2) Cut the B.S.: Something happens when a person has to plough through hundreds of essays: she becomes astonishingly good at recognizing B.S. And because she has to read so many of them, each time hoping for an honest, original essay, B.S.-ing is the fastest way to tick her off. What do I mean by B.S.? It usually isn't deliberate. Most often, it stems from a desire to "tell the committee what it wants to hear," instead of saying what you want to say. For example, taking an episode of mild adversity (e.g., not making the football team, failing a driving test, eczema) and milking it for all the character-building material you can...that is textbook BS. Writing about the transformative effect of working at a soup kitchen or old folks' home for one week, and how it inspired you to try and make the world a better place, in your own small way? That is B.S. of the lowest order. And the reader won't buy it. If you can't write about a thing without B.S., you should not be writing about it at all.
RESISTANCE IS FUTILE.
3) Bring the funny: Imagine all those essays, full of students on bended knee, genuflecting, groveling, imploring the reader, "LOVE ME!" And now imagine how pleasurable it must be to find one that makes you laugh.
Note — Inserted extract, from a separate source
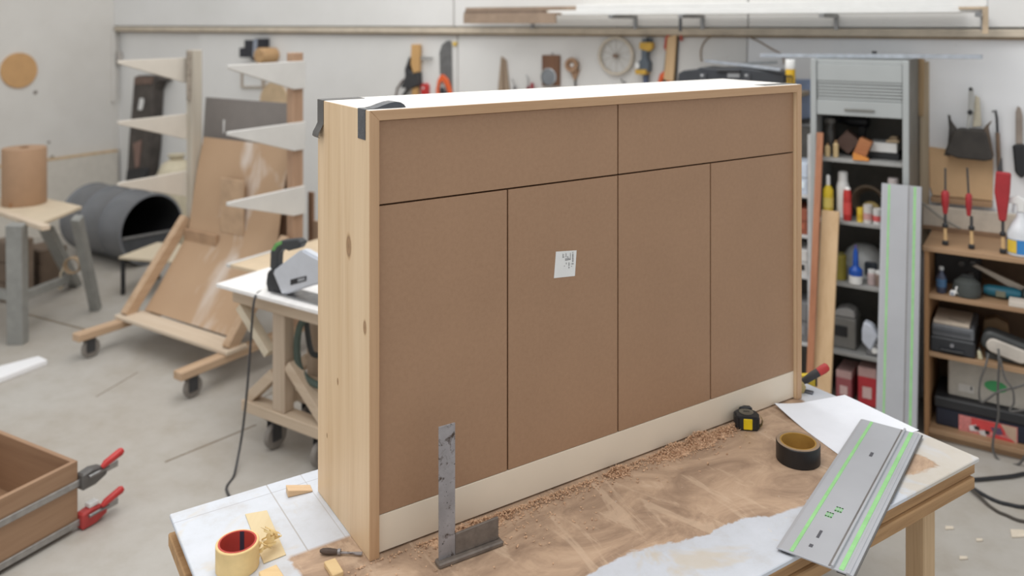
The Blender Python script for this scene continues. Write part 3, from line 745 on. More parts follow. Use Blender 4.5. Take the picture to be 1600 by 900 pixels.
# glued box in two bar clamps on the floor
k0 = zp(117, 718, .27); e1 = Vector((-.88, .475, 0)); e2 = Vector((-.475, -.88, 0))
bx_ = thing('wooden_box', 'open topped brown wooden box being glued on the floor', 'box', (k0.x, k0.y, .03), math.atan2(e2.y, e2.x))   # local x = e2, local y = right hand normal
bm_ = WOOD('box_brown', (166, 134, 106), (142, 110, 84), 0, .6); bmi = WOOD('box_brown_z', (158, 126, 98), (134, 102, 78), 1, .6)
h = .24; Lb, Wb = .95, .56
MB().box(0, Lb, -.020, 0, 0, h).build('side_board', bm_, bx_, .001) if False else None
MB().box(0, Lb, -.0, .018, 0, h).build('side_board', bm_, bx_, .0012)
MB().box(0, Lb, -Wb, -Wb + .018, 0, h).build('side_board', bm_, bx_, .0012)
MB().box(0, .018, -Wb + .0185, -.0005, 0, h).build('end_board', bmi, bx_, .0012)
MB().box(Lb - .018, Lb, -Wb + .0185, -.0005, 0, h).build('end_board', bmi, bx_, .0012)
MB().box(.0185, Lb - .0185, -Wb + .0185, -.0005, 0.0, .012).build('base_board', bmi, bx_)
def barclamp(name, lab, z, headc, tot):
    c_ = thing(name, lab, 'clamp', (k0.x, k0.y, z), math.atan2(e2.y, e2.x))
    MB().box(-.17, 1.02, .0215, .0285, -.013, .013).build('bar', METAL('bar_steel', (160, 158, 156), .4, .7), c_, .0015)
    MB().prism([(-.002, -.03), (-.002, .034), (-.045, .04), (-.085, .03), (-.11, .012), (-.11, -.012), (-.06, -.03)], 'y', .004, .046).build('head', headc, c_, .006)
    MB().lathe([(.006, -.02), (.006, -.105)], (0, .058, .022), 10, 'x').build('spindle', steel(), c_)
    MB().tube([(-.075, .058, .034), (-.09, .060, .044), (-.150, .068, .064), (-.160, .070, .068)], [.009, .014, .016, .010], 10).build('handle', red(), c_, 0, True)
    MB().prism([(1.0, -.03), (1.0, .05), (.955, .05), (.951, -.03)], 'y', .004, .044).build('fixed_jaw', headc, c_, .004)
    return c_
barclamp('bar_clamp', 'upper steel bar clamp with grey head and red handle on the brown box', .185, M('head_grey', (104, 102, 100), .5, .4), 1)
c2 = barclamp('bar_clamp', 'lower bar clamp with red head and handle along the foot of the brown box', .0315, M('head_red', (178, 62, 60), .5), 1)
MB().box(-.075, -.035, .01, .04, .0395, .056).build('white_pad', white(), c2, .002)
# packing strips that carry the box
for k, x in enumerate((.12, .8)):
    o = MB().box(-.55, -.03, -.02, .02, 0.0005, .0295).build('packing_strip', twx, None, .002)
    p = Vector((k0.x, k0.y, 0)) + e2 * x + Vector((-e2.y, e2.x, 0)) * 0
    o.location = p; o.rotation_euler = (0, 0, math.atan2(e2.y, e2.x) + math.pi / 2)
    tag(o, ('pale strip under the near end of the brown box', 'pale strip under the far end of the brown box')[1 - k], 'wood strip')

# ================================================================ CART WITH TRACK SAW
ct = rth('wheeled_cart', 'wooden wheeled cart with white top beside the left end of the sideboard', 'cart', -3.0, 2.55, 0)
wtop = M('cart_white', (232, 230, 228), .5, var=.04, scale=30)
cw = WOOD('cart_wood', (192, 174, 154), (166, 146, 124), 2, .65); cwx = WOOD('cart_wood_x', (200, 182, 160), (178, 156, 132), 0, .65)
MB().box(-.29, .62, -.04, .36, .732, .75).build('cart_top', wtop, ct, .002)
MB().box(-.25, .58, .02, .32, .655, .7315).build('apron', cwx, ct, .003)
for y in (.04, .25):
    MB().box(.005, .085, y, y + .06, .20, .6545).build('leg', cw, ct, .003)
    MB().box(-.20, .35, y - .01, y + .07, .148, .1995).build('foot', cwx, ct, .003)
    MB().bar((-.17, y + .03, .21), (.0, y + .03, .36), .05, .05, (0, 1, 0)).build('brace', cwx, ct, .003)
    MB().bar((.33, y + .03, .21), (.09, y + .03, .42), .05, .05, (0, 1, 0)).build('brace', cwx, ct, .003)
    for x in (-.02, .28): caster(ct, x, y + .03, .062, .1475)
MB().bar((-.22, .05, .635), (-.02, .05, .45), .04, .05, (0, 1, 0)).build('knee_brace', M('knee_pale', (206, 194, 172), .7), ct, .003)
MB().box(.02, .07, .101, .249, .22, .28).build('long_stretcher', cwx, ct, .003)
MB().box(-.02, .45, .105, .245, .281, .297).build('lower_shelf', cwx, ct, .002)
# track saw
ts, f = wth('track_saw', 'silver and black track saw with green accents lying on the white cart top', 'saw', 455, 472, 2.60)
_, zb = f(455, 472); dz = (.7505 - ts.location.z)
ts.location.z = .7505
MB().prism(P(f, [(437, 435), (441, 430), (478, 402), (484, 400), (500, 409), (548, 432), (552, 446), (500, 456), (452, 471)]), 'y', -.045, .0).build('blade_guard', M('saw_silver', (206, 210, 218), .35, .4, .03), ts, .008, True, 2)
MB().prism(P(f, [(424, 452), (426, 436), (432, 430), (444, 440), (452, 470), (438, 472), (427, 466)]), 'y', -.035, .06).build('motor_body', black(), ts, .006, True)
MB().prism(P(f, [(426, 430), (427, 404), (433, 392), (445, 387), (470, 385), (477, 391), (472, 400), (455, 404), (446, 400), (439, 408), (438, 430), (432, 436)]), 'y', -.02, .02).build('handle', M('handle_dark', (52, 54, 56), .5), ts, .006, True)
MB().prism(P(f, [(429, 402), (436, 391), (446, 388), (446, 393), (438, 397), (434, 404)]), 'y', -.0215, .0215).build('grip_accent', M('accent_green', (98, 156, 84), .5), ts, .002)
MB().prism(P(f, [(466, 446), (491, 440), (491, 448), (466, 455)]), 'y', -.047, -.0452).build('guard_window', M('window_dark', (38, 38, 42), .3), ts, .001)
MB().prism(P(f, [(478, 445), (489, 442.5), (489, 446.5), (478, 449.5)]), 'y', -.0485, -.0472).build('window_label', M('label_grey', (150, 152, 156), .5), ts)
b0_ = f(424, 472)[0]; b1_ = f(556, 472)[0]
MB().box(b0_ + .05, b1_, -.05, .05, 0.0, .008).build('base_plate', steel(), ts, .001)
MB().prism(P(f, [(420, 455), (426, 451), (427, 458), (421, 460)]), 'y', -.008, .008).build('cable_boot', M('accent_lime', (160, 190, 60), .5), ts, .001)
def pn(x, y, n):
    u_, z_ = pl(x, y, n); return UN(u_, n, z_)
g0 = zp(356, 772, .004)
path = [pn(421, 457, 2.595), pn(408, 455, 2.56), pn(398, 466, 2.50), pn(394, 500, 2.49), pn(391, 545, 2.49), pn(386, 610, 2.48), pn(380, 665, 2.47), pn(375, 698, 2.45), zp(366, 742, .006), Vector((g0.x, g0.y, .006)), Vector((g0.x + .25, g0.y - .25, .006)), Vector((g0.x + .7, g0.y - .3, .006))]
o = MB().tube(smoothpath(path, 5), .0055, 8).build('power_cable', M('cable_dark', (62, 62, 64), .5), None, 0, True)
tag(o, 'dark power cable hanging from the track saw down to the floor', 'cable')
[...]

Or, at the very least, take an unusual tack--like writing about your love for Peking Duck. An application isn't a speech, it's speed dating. You have eight minutes to engage the reader, consider her perspective, and strike her as original, and therefore worthy of another look. After all, being funny is the fastest way to make people like you; why should it be any different for application readers? They're people too.